パレスチナ人とイスラエル人の若手監督による衝撃と奇跡のドキュメンタリー映画『ノー・アザー・ランド 故郷は他にない』が、現地時間3月2日に行われた第97回アカデミー賞®授賞式において、長編ドキュメンタリー賞を受賞した。
本作は、プレミア上映となった昨年のベルリン国際映画祭で最優秀ドキュメンタリー賞と観客賞を受賞。監督を代表してバーセル・アドラーとユヴァル・アブラハームが揃って登壇し、連帯を呼びかけた受賞スピーチは同映画祭のハイライトとして大きな話題を集めるも、イスラエル擁護の強固な姿勢を取るベルリン市長やドイツ文化省による本受賞への批判コメントが発表されるや大きな物議を醸した。その後も、パレスチナが置かれた現状を世界に向けて告発する注目作として各地で論争の中心となり続け、2月28日時点で11の観客賞をはじめ65もの賞を獲得するなど世界各地で圧倒的な高評価を受けてきた。しかし、アメリカ国内では政治的な事情から劇場公開しようと手を挙げる配給会社がないまま、本作の制作陣みずからの働きかけにより1月末にわずか1館で自主上映がスタート。初週の上映回が10回連続で満席となる驚異的な成績を収め、翌週には米国内20都市へと拡大。3月にかけて100館以上の劇場で順次上映を自ら実現させ、文字通りつかみ取ったといえる受賞となった。

司会者より「NO OTHER LAND」のタイトルが読み上げられると、バーセル・アドラーとユヴァル・アブラハームはお互いを労わり合うように肩を寄せ合いながら壇上へ。バーセル・アドラーは本作の舞台となるヨルダン川西岸のパレスチナ人居住地区<マサーフェル・ヤッタ>で生まれ育ち、自ら撮影し発信することでイスラエル軍や入植者による破壊と占領から故郷を守ろうと抵抗し続けてきた。本作では、古いビデオ映像を通して彼の父親や祖父たちも占領に抗ってきたこの場所の歴史も紐解いていく。「ありがとうございます。本当に光栄です。本当に大きなものをいただきました。2か月前、父になりました。私の娘に私と同じような生活は送ってほしくないのです。入植者による暴力や家がなくなってしまうことに怯え、私たちのコミュニティであるマサーフェル・ヤッタは追放の恐怖に毎日直面しています。そんな生活をしてほしくないんです。『ノー・アザー・ランド 故郷は他にない』は、私たちが耐え続けてきた何十年にも及ぶ現実を映しました。私たちは世界に対して、パレスチナ人に対する不正義と民族浄化を止めるよう呼びかけます」とコメント。
ユヴァル・アブラハームは、自身が国籍を持つイスラエル政府の不当な行いに心を痛めてユヴァルの活動に協力しようとこの場所にやってきたジャーナリストだ。

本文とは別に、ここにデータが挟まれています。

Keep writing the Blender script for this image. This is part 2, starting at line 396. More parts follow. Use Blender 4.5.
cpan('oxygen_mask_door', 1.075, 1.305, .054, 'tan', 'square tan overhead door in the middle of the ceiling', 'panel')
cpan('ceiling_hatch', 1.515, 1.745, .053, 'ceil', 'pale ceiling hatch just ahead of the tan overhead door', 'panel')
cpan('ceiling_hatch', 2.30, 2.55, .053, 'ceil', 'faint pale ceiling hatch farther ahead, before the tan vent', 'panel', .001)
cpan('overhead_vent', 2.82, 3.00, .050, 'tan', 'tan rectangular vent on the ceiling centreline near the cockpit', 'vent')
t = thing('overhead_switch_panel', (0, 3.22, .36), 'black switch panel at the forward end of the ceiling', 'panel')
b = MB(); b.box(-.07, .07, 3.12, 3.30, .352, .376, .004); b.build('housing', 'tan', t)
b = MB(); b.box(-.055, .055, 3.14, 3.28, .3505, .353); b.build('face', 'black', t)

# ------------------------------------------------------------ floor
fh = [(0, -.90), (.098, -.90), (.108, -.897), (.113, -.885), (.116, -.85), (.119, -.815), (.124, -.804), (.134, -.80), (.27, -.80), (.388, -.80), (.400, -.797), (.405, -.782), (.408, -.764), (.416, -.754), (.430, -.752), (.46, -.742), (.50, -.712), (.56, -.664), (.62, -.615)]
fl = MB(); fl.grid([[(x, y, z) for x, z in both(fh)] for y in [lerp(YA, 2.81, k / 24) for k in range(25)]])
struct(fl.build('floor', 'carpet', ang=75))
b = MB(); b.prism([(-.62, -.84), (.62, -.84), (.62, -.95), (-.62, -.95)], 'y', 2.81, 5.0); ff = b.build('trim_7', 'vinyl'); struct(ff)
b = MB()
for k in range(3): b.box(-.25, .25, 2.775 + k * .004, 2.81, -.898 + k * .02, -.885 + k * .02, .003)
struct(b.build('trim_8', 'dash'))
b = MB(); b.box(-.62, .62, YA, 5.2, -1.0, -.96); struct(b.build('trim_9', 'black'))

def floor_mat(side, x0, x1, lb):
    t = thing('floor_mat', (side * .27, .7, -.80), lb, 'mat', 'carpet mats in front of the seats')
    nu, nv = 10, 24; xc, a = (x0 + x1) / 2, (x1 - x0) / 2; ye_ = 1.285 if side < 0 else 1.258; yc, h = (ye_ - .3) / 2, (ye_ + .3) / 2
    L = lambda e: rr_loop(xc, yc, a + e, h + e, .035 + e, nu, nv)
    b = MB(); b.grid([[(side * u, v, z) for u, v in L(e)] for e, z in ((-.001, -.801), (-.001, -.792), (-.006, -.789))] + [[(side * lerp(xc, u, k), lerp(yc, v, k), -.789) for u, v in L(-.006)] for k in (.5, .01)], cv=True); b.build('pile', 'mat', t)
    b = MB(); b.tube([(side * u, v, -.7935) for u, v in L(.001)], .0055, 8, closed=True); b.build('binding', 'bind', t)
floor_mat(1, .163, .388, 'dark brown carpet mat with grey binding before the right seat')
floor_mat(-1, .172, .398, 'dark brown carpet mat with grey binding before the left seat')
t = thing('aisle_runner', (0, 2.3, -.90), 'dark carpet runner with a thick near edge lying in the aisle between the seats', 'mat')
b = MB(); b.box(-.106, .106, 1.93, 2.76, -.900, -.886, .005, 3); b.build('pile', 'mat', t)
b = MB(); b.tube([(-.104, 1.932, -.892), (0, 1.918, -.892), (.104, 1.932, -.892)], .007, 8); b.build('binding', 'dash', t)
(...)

2019年以降定期的にマサーフェル・ヤッタを訪れバーセルとともに活動をし、本作では不条理な行いを繰り返すイスラエル軍に対してビデオカメラを手に詰め寄る姿も捉えている。「この映画を作ったのはパレスチナ人とイスラエル人が一緒に声を合わせれば、強い声が届くと思ったからです。私たちはお互いに、ガザとそこに生きる人達の暮らしを破壊することを終わらせなければなりません。そして、10月7日の件によるイスラエルの人質は解放されなければなりません。政治的に解決する方法はあります。この場所にいる私は、この国の外交政策がその妨げになっているように思うのです。なぜですか?私たちがここに立っているのが分かりませんか?パレスチナの人達が真の意味で自由で安全ならば、私たちも本当の意味で安全でいられます。他に道はありません」とコメントし、一緒に舞台に登壇した共同監督のハムダーン・バラール、ラヘル・ショールを紹介。ふたりのまっすぐで心に訴えかける授賞スピーチに対して、会場からは終始温かい拍手が送られ続けた。